Take responsibility for the monster you created, Boomers. This is about the third or fourth purported explanation I've seen on my own about the currently college-aged generation, and it's as off-track as any of the others.



3 out of 5 stars You raised us.   May 19, 2008
 20 out of 78 found this review helpful

I was going to read this book. Unfortunately I had to update my Facebook profile instead. I did want to mention that Iraq is easy to find on Google map. Its the one that has all the tanks driving around on it.


5 out of 5 stars That's your best argument?   May 19, 2008
 20 out of 61 found this review helpful

By that title, I mean to question the negative reviewers. "Your raised us" or "You were too biased against us" are the best arguments you could come up with? That's called blaming and denying, boys and girls. How about owning your own ignorance?

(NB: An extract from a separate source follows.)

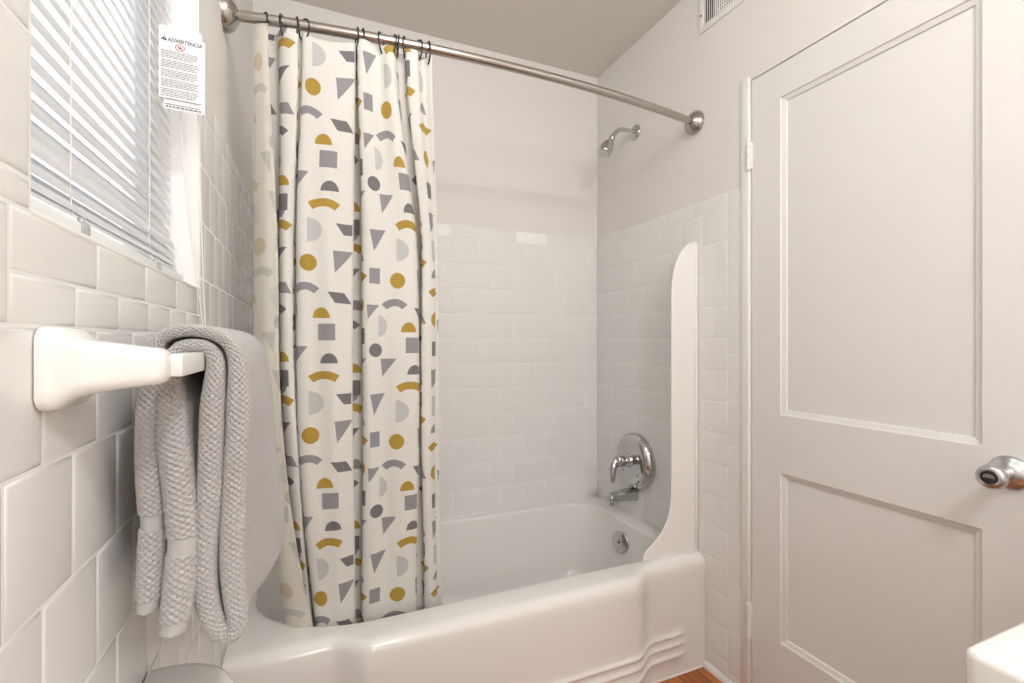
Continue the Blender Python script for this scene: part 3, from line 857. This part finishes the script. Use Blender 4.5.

And, btw, have your read the book?



4 out of 5 stars Methinks They Doth Protest Too Much...   May 22, 2008
 19 out of 31 found this review helpful

I find it telling that the most vociferous complaints here about Mr. Bauerlein's book seem also to be the most cynical and defensive. Historically, anyone (a la the late, great William F. Buckley) parrying a response to a charge of which he doesn't feel guilty has done well to counter such claims with a calm, intelligent, and reasoned rejoinder. In fact, the more erudite and confident the reply, the more credence one lends to his perspective. That said, perhaps some of the statements in 'The Dumbest Generation' bear the need for verification or correction, but attacking them in a way that makes the reviewer sound guilty before being provent innocent serves only to negate one's argument. Members of a smarter generation (of any age) might return fire more effectively by quoting new facts that refute ideas with which they don't agree. Doing so via huffy protest however, seems, well...just plain dumb.